About the constraints (i!=k): You can safely ignore these constraints.
Posted: Wed Aug 27, 2003 5:40 am
by Larry
Mine was O(n^3). What I did was use Floyd-Warshall and then I used it again..
Posted: Wed Aug 27, 2003 1:23 pm
by junjieliang
I'm not sure why your algorithm is O(n^6) but you can split them up and get into 2 parts that each runs in O(n^3) time.
O(n^3) time to run Floyd to find the number of paths,
O(n^3) time to find cycles.
Then for each (u, v), if the second part reports a cycle print -1, else print the number of paths found in part 1...
Hope this helps.
Posted: Wed Aug 27, 2003 4:34 pm
by xbeanx
You are correct junjieliang. It was my mistake. My program is actually O(N^3). I should have thought a bit more before I started typing.
My program does exactly what you specified. Of course, my stupid mistake was saying that n^3 + n^3 == n^6
Thanks!
Posted: Wed Oct 08, 2003 11:21 am
by Subeen
I am having trouble with this problem. getting WA. please help me
here is my code:
[c]removed[/c]
Posted: Wed Oct 08, 2003 11:43 am
by Dominik Michniewski
Graphs in input can be multigraphs ....
Best regards
DM
Posted: Wed Oct 08, 2003 1:13 pm
by Subeen
finally got AC. the bug is in my findpath function.
anyway, Dominik, what do u mean by
Graphs in input can be multigraphs ....
please, expain.
Posted: Wed Oct 08, 2003 1:17 pm
by Dominik Michniewski
That means that input could be in form of:
I don't remember exact format, so I write idea only ...)
1->2
1->3
1->2
....
so from 1 to 2 exist two paths, not one ....
Best regards
DM
PS. This is my mistake, when I try to solve this problem
Posted: Wed Oct 08, 2003 3:10 pm
by Subeen
thanks, Dominik.
but I think I didn't handle the case (same input more than once) but got AC.
Posted: Thu Oct 09, 2003 8:08 am
by Dominik Michniewski
Maybe test cases doesn't contian such cases or you have 'mistake' in your code such that you got correct answer
I don't know ...
But I remember, that I found some IO in net from original contest and such cases were there.

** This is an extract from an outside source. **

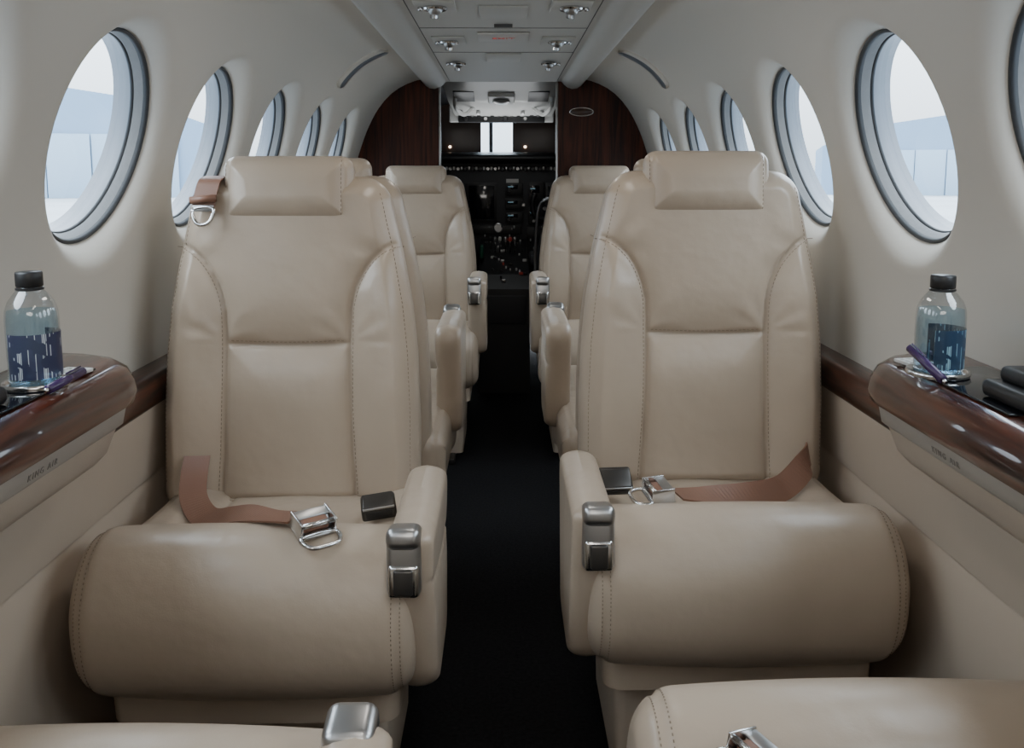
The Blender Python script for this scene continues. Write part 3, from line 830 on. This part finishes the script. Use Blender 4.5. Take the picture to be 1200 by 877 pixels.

So I think, that probably exists in judge data. BTW.I got Acc when I handle multigraphs:-)
Best regards
DM
125 : "Numbering Paths" WA - please help
Posted: Tue Nov 18, 2003 11:46 am
by Almost Human
Is there any special or tricky input to consider ?
In all cities, intersections are numbered sequentially from 0 to the ``largest'' intersection
It means that if there is 5 intersection, then those intersections would be 0 , 1 , 2 , 3 , and 4 right ?
My idea to solve it is using a modified Floyd-Warshall algorithm.
I use edge[k+1][j] += edge[k][k] * edge[k][k][j] rather than
edge[k+1][j] = min ( edge[k][j] , edge[k][k] + edge[k][k][j] ). this is where I made the modification.
After that, I just print the result after checking if a cycle exist for all vertex v that included in the path of u-v.
Sorry about my bad english.
Any help and suggestion would be highly appreciated.
125 : "Numbering Paths" WA - please help
Posted: Tue Nov 18, 2003 11:48 am
by Almost Human
Is there any special or tricky input to consider ?
In all cities, intersections are numbered sequentially from 0 to the ``largest'' intersection
It means that if there is 5 intersection, then those intersections would be 0 , 1 , 2 , 3 , and 4 right ?
My idea to solve it is using a modified Floyd-Warshall algorithm.
I use edge[k+1][j] += edge[k][k] * edge[k][k][j] rather than
edge[k+1][j] = min ( edge[k][j] , edge[k][k] + edge[k][k][j] ). this is where I made the modification.
After that, I just print the result after checking if a cycle exist for all vertex v that included in the path of u-v.
Sorry about my bad english.
Any help and suggestion would be highly appreciated.
125 problem:WA
Posted: Sun Nov 23, 2003 8:15 am
by Eduard
I get WA when i submit it but it works correct for any test on my computer(also for multigraphs too)
Can someone help me.
This is my code.
[pascal]program acm125;
var a,b,c,s,sum:array[0..30,0..30] of integer;
number,i,j,n,k,u,v,max:integer;
procedure mult;
var i,j,k:integer;
begin
for i:=0 to n do
for j:=0 to n do
c[i,j]:=0;
for i:=0 to n do
for j:=0 to n do
for k:=0 to n do
begin
c[i,j]:=c[i,j]+b[i,k]*a[k,j];
end;
for i:=0 to n do
for j:=0 to n do
begin
s[i,j]:=s[i,j]+c[i,j];
b[i,j]:=c[i,j];
c[i,j]:=0;
end;
end;
begin
number:=-1;
while not eof do
begin
number:=number+1;
read(n);
for i:=0 to n do
for j:=0 to n do
a[i,j]:=0;
v:=0;
max:=0;
for i:=1 to n do
begin
read(u,v);
if max<u then max:=u;
if max<v then max:=v;
a[u,v]:=a[u,v]+1;
end;
n:=max;
for i:=0 to n do
for j:=0 to n do
begin
b[i,j]:=a[i,j];
s[i,j]:=a[i,j];
end;
for i:=1 to n do
mult;
for i:=0 to n do
for j:=0 to n do
sum[i,j]:=s[i,j];
for i:=1 to n+1 do
mult;
for i:=0 to n do
for j:=0 to n do
if sum[i,j]<>s[i,j] then sum[i,j]:=-1;
writeln('matrix for city ',number);
for i:=0 to n do
begin
for j:=0 to n do
write(sum[i,j],' ');
writeln;
end;
end;
end.[/pascal]
Posted: Sat Nov 29, 2003 9:55 pm
by Almost Human
got AC, thanks